▸ **Required work**
All of the material should be reproduced exactly, with pictures left out.

[Begin]

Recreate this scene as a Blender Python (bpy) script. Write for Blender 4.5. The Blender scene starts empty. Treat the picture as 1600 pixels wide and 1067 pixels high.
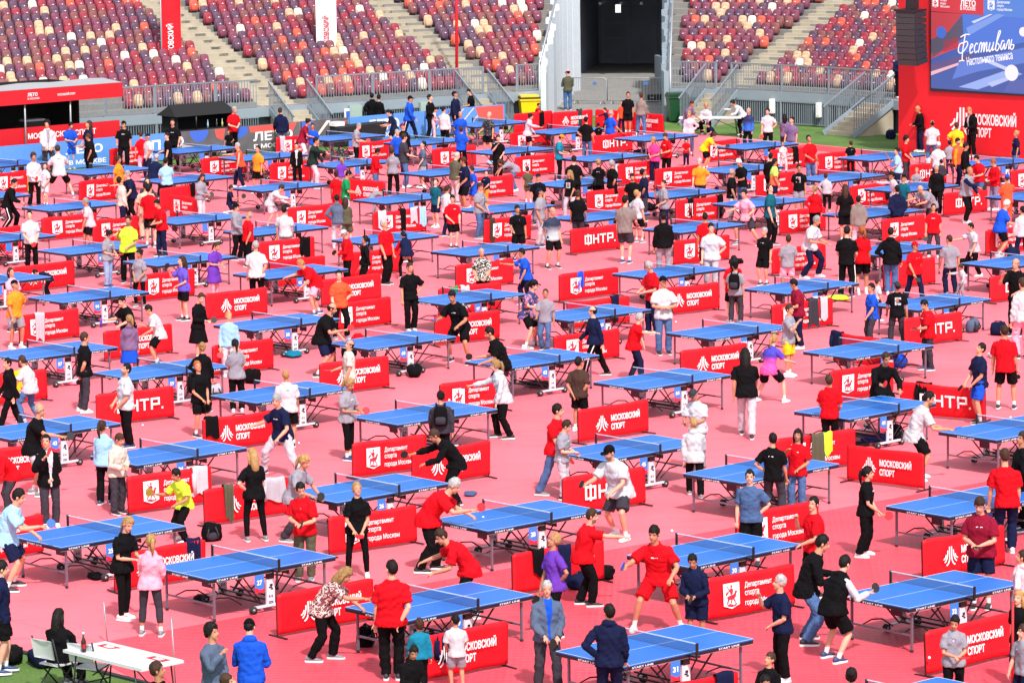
import bpy, bmesh, math, random
import numpy as np
from mathutils import Vector, Matrix
random.seed(7)
rng = np.random.default_rng(7)
R = math.radians
scn = bpy.context.scene
col = scn.collection

# ------------------------------------------------------------------ camera
F_PX, PITCH, CAM_H, ROLL, TH = 6266.5216, R(8.274863), 14.26156, R(-0.83688), R(42.426251)
cam_d = bpy.data.cameras.new("camera")
cam_d.sensor_fit = 'HORIZONTAL'; cam_d.sensor_width = 36.0
cam_d.lens = F_PX / 1600 * 36.0
cam_d.clip_start = 0.5; cam_d.clip_end = 3000
cam = bpy.data.objects.new("camera", cam_d); col.objects.link(cam)
cam.matrix_world = Matrix.Translation((0, 0, CAM_H)) @ Matrix.Rotation(math.pi/2 - PITCH, 4, 'X') @ Matrix.Rotation(ROLL, 4, 'Z')
scn.camera = cam

# ------------------------------------------------------------------ light
SUN_EL, SUN_AZ = R(50), R(165)         # azimuth measured from +Y towards +X
world = bpy.data.worlds.new("World"); scn.world = world
world.use_nodes = True
wn = world.node_tree
bg = wn.nodes["Background"]; bg.inputs[1].default_value = 0.15
sky = wn.nodes.new("ShaderNodeTexSky"); sky.sky_type = 'NISHITA'; sky.sun_disc = False
sky.sun_elevation = SUN_EL; sky.sun_rotation = SUN_AZ; sky.air_density = 1.0; sky.dust_density = 1.5
hs_ = wn.nodes.new("ShaderNodeHueSaturation"); hs_.inputs["Saturation"].default_value = 0.3      # sky colour greyed so that the fill light in shadows is less blue
wn.links.new(sky.outputs[0], hs_.inputs["Color"]); wn.links.new(hs_.outputs[0], bg.inputs[0])
sun_d = bpy.data.lights.new("sun", 'SUN'); sun_d.energy = 3.2; sun_d.angle = R(2.5); sun_d.color = (1.0, 0.965, 0.91)
sun = bpy.data.objects.new("sun", sun_d); col.objects.link(sun)
sun_dir = Vector((math.sin(SUN_AZ)*math.cos(SUN_EL), math.cos(SUN_AZ)*math.cos(SUN_EL), math.sin(SUN_EL)))
sun.rotation_euler = sun_dir.to_track_quat('Z', 'Y').to_euler(); sun.location = (0, 0, 80)
scn.view_settings.view_transform = 'Standard'; scn.view_settings.look = 'None'
scn.view_settings.exposure = 0.64; scn.view_settings.gamma = 1.0
scn.cycles.max_bounces = 5; scn.cycles.diffuse_bounces = 3; scn.cycles.transparent_max_bounces = 12
scn.cycles.use_denoising = True

# ------------------------------------------------------------------ photo pixel -> place
def unproj(x, y, Z=0.0):
    u, v = x-800, y-533.5
    cr, sr = math.cos(ROLL), math.sin(ROLL)
    u, v = u*cr+v*sr, -u*sr+v*cr
    a, b = u/F_PX, v/F_PX
    c, s = math.cos(PITCH), math.sin(PITCH)
    d = Vector((a, c-b*s, -(s+b*c)))
    return Vector((0, 0, CAM_H)) + d*((Z-CAM_H)/d.z)
def proj(p):
    X, Y, Z = p[0], p[1], p[2]-CAM_H
    c, s = math.cos(PITCH), math.sin(PITCH)
    zc = Y*c-Z*s; yc = -(Y*s+Z*c)
    u, v = F_PX*X/zc, F_PX*yc/zc
    cr, sr = math.cos(ROLL), math.sin(ROLL)
    return 800+u*cr-v*sr, 533.5+u*sr+v*cr

# ------------------------------------------------------------------ materials
MATS = {}
def lin(c):
    return tuple(((x/255/12.92) if x/255 <= 0.04045 else ((x/255+0.055)/1.055)**2.4) for x in c)
def mat(name, rgb, rough=0.7, metal=0.0, bump=0.0, bscale=40.0, var=0.0, emit=0.0, spec=0.5, vscale=6.0, coord='Object'):
    if name in MATS: return MATS[name]
    m = bpy.data.materials.new(name); MATS[name] = m
    m.use_nodes = True
    nt = m.node_tree; p = nt.nodes["Principled BSDF"]
    base = (*rgb, 1)
    p.inputs["Base Color"].default_value = base
    p.inputs["Roughness"].default_value = rough
    p.inputs["Metallic"].default_value = metal
    p.inputs["Specular IOR Level"].default_value = spec
    if emit:
        p.inputs["Emission Color"].default_value = base; p.inputs["Emission Strength"].default_value = emit
    if bump or var:
        tc = nt.nodes.new("ShaderNodeTexCoord")
    if var:
        n = nt.nodes.new("ShaderNodeTexNoise"); n.inputs["Scale"].default_value = vscale; n.inputs["Detail"].default_value = 5
        nt.links.new(tc.outputs[coord], n.inputs["Vector"])
        mr = nt.nodes.new("ShaderNodeMapRange"); mr.inputs[1].default_value = 0.3; mr.inputs[2].default_value = 0.7
        mr.inputs[3].default_value = 1-var; mr.inputs[4].default_value = 1+var
        nt.links.new(n.outputs["Fac"], mr.inputs[0])
        oi = nt.nodes.new("ShaderNodeObjectInfo")
        mo = nt.nodes.new("ShaderNodeMapRange"); mo.inputs[3].default_value = 1-var*0.8; mo.inputs[4].default_value = 1+var*0.8
        nt.links.new(oi.outputs["Random"], mo.inputs[0])
        mul = nt.nodes.new("ShaderNodeMath"); mul.operation = 'MULTIPLY'
        nt.links.new(mr.outputs[0], mul.inputs[0]); nt.links.new(mo.outputs[0], mul.inputs[1])
        vm = nt.nodes.new("ShaderNodeVectorMath"); vm.operation = 'SCALE'
        vm.inputs[0].default_value = rgb; nt.links.new(mul.outputs[0], vm.inputs["Scale"])
        nt.links.new(vm.outputs[0], p.inputs["Base Color"])
    if bump:
        n2 = nt.nodes.new("ShaderNodeTexNoise"); n2.inputs["Scale"].default_value = bscale; n2.inputs["Detail"].default_value = 3
        nt.links.new(tc.outputs[coord], n2.inputs["Vector"])
        bp = nt.nodes.new("ShaderNodeBump"); bp.inputs["Strength"].default_value = bump; bp.inputs["Distance"].default_value = 0.02
        nt.links.new(n2.outputs["Fac"], bp.inputs["Height"]); nt.links.new(bp.outputs[0], p.inputs["Normal"])
    return m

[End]

▸ **The result**
Recreate this scene as a Blender Python (bpy) script. Write for Blender 4.5. The Blender scene starts empty. Treat the picture as 1600 pixels wide and 1067 pixels high.
import bpy, bmesh, math, random
import numpy as np
from mathutils import Vector, Matrix
random.seed(7)
rng = np.random.default_rng(7)
R = math.radians
scn = bpy.context.scene
col = scn.collection

# ------------------------------------------------------------------ camera
F_PX, PITCH, CAM_H, ROLL, TH = 6266.5216, R(8.274863), 14.26156, R(-0.83688), R(42.426251)
cam_d = bpy.data.cameras.new("camera")
cam_d.sensor_fit = 'HORIZONTAL'; cam_d.sensor_width = 36.0
cam_d.lens = F_PX / 1600 * 36.0
cam_d.clip_start = 0.5; cam_d.clip_end = 3000
cam = bpy.data.objects.new("camera", cam_d); col.objects.link(cam)
cam.matrix_world = Matrix.Translation((0, 0, CAM_H)) @ Matrix.Rotation(math.pi/2 - PITCH, 4, 'X') @ Matrix.Rotation(ROLL, 4, 'Z')
scn.camera = cam

# ------------------------------------------------------------------ light
SUN_EL, SUN_AZ = R(50), R(165)         # azimuth measured from +Y towards +X
world = bpy.data.worlds.new("World"); scn.world = world
world.use_nodes = True
wn = world.node_tree
bg = wn.nodes["Background"]; bg.inputs[1].default_value = 0.15
sky = wn.nodes.new("ShaderNodeTexSky"); sky.sky_type = 'NISHITA'; sky.sun_disc = False
sky.sun_elevation = SUN_EL; sky.sun_rotation = SUN_AZ; sky.air_density = 1.0; sky.dust_density = 1.5
hs_ = wn.nodes.new("ShaderNodeHueSaturation"); hs_.inputs["Saturation"].default_value = 0.3      # sky colour greyed so that the fill light in shadows is less blue
wn.links.new(sky.outputs[0], hs_.inputs["Color"]); wn.links.new(hs_.outputs[0], bg.inputs[0])
sun_d = bpy.data.lights.new("sun", 'SUN'); sun_d.energy = 3.2; sun_d.angle = R(2.5); sun_d.color = (1.0, 0.965, 0.91)
sun = bpy.data.objects.new("sun", sun_d); col.objects.link(sun)
sun_dir = Vector((math.sin(SUN_AZ)*math.cos(SUN_EL), math.cos(SUN_AZ)*math.cos(SUN_EL), math.sin(SUN_EL)))
sun.rotation_euler = sun_dir.to_track_quat('Z', 'Y').to_euler(); sun.location = (0, 0, 80)
scn.view_settings.view_transform = 'Standard'; scn.view_settings.look = 'None'
scn.view_settings.exposure = 0.64; scn.view_settings.gamma = 1.0
scn.cycles.max_bounces = 5; scn.cycles.diffuse_bounces = 3; scn.cycles.transparent_max_bounces = 12
scn.cycles.use_denoising = True

# ------------------------------------------------------------------ photo pixel -> place
def unproj(x, y, Z=0.0):
    u, v = x-800, y-533.5
    cr, sr = math.cos(ROLL), math.sin(ROLL)
    u, v = u*cr+v*sr, -u*sr+v*cr
    a, b = u/F_PX, v/F_PX
    c, s = math.cos(PITCH), math.sin(PITCH)
    d = Vector((a, c-b*s, -(s+b*c)))
    return Vector((0, 0, CAM_H)) + d*((Z-CAM_H)/d.z)
def proj(p):
    X, Y, Z = p[0], p[1], p[2]-CAM_H
    c, s = math.cos(PITCH), math.sin(PITCH)
    zc = Y*c-Z*s; yc = -(Y*s+Z*c)
    u, v = F_PX*X/zc, F_PX*yc/zc
    cr, sr = math.cos(ROLL), math.sin(ROLL)
    return 800+u*cr-v*sr, 533.5+u*sr+v*cr

# ------------------------------------------------------------------ materials
MATS = {}
def lin(c):
    return tuple(((x/255/12.92) if x/255 <= 0.04045 else ((x/255+0.055)/1.055)**2.4) for x in c)
def mat(name, rgb, rough=0.7, metal=0.0, bump=0.0, bscale=40.0, var=0.0, emit=0.0, spec=0.5, vscale=6.0, coord='Object'):
    if name in MATS: return MATS[name]
    m = bpy.data.materials.new(name); MATS[name] = m
    m.use_nodes = True
    nt = m.node_tree; p = nt.nodes["Principled BSDF"]
    base = (*rgb, 1)
    p.inputs["Base Color"].default_value = base
    p.inputs["Roughness"].default_value = rough
    p.inputs["Metallic"].default_value = metal
    p.inputs["Specular IOR Level"].default_value = spec
    if emit:
        p.inputs["Emission Color"].default_value = base; p.inputs["Emission Strength"].default_value = emit
    if bump or var:
        tc = nt.nodes.new("ShaderNodeTexCoord")
    if var:
        n = nt.nodes.new("ShaderNodeTexNoise"); n.inputs["Scale"].default_value = vscale; n.inputs["Detail"].default_value = 5
        nt.links.new(tc.outputs[coord], n.inputs["Vector"])
        mr = nt.nodes.new("ShaderNodeMapRange"); mr.inputs[1].default_value = 0.3; mr.inputs[2].default_value = 0.7
        mr.inputs[3].default_value = 1-var; mr.inputs[4].default_value = 1+var
        nt.links.new(n.outputs["Fac"], mr.inputs[0])
        oi = nt.nodes.new("ShaderNodeObjectInfo")
        mo = nt.nodes.new("ShaderNodeMapRange"); mo.inputs[3].default_value = 1-var*0.8; mo.inputs[4].default_value = 1+var*0.8
        nt.links.new(oi.outputs["Random"], mo.inputs[0])
        mul = nt.nodes.new("ShaderNodeMath"); mul.operation = 'MULTIPLY'
        nt.links.new(mr.outputs[0], mul.inputs[0]); nt.links.new(mo.outputs[0], mul.inputs[1])
        vm = nt.nodes.new("ShaderNodeVectorMath"); vm.operation = 'SCALE'
        vm.inputs[0].default_value = rgb; nt.links.new(mul.outputs[0], vm.inputs["Scale"])
        nt.links.new(vm.outputs[0], p.inputs["Base Color"])
    if bump:
        n2 = nt.nodes.new("ShaderNodeTexNoise"); n2.inputs["Scale"].default_value = bscale; n2.inputs["Detail"].default_value = 3
        nt.links.new(tc.outputs[coord], n2.inputs["Vector"])
        bp = nt.nodes.new("ShaderNodeBump"); bp.inputs["Strength"].default_value = bump; bp.inputs["Distance"].default_value = 0.02
        nt.links.new(n2.outputs["Fac"], bp.inputs["Height"]); nt.links.new(bp.outputs[0], p.inputs["Normal"])
    return m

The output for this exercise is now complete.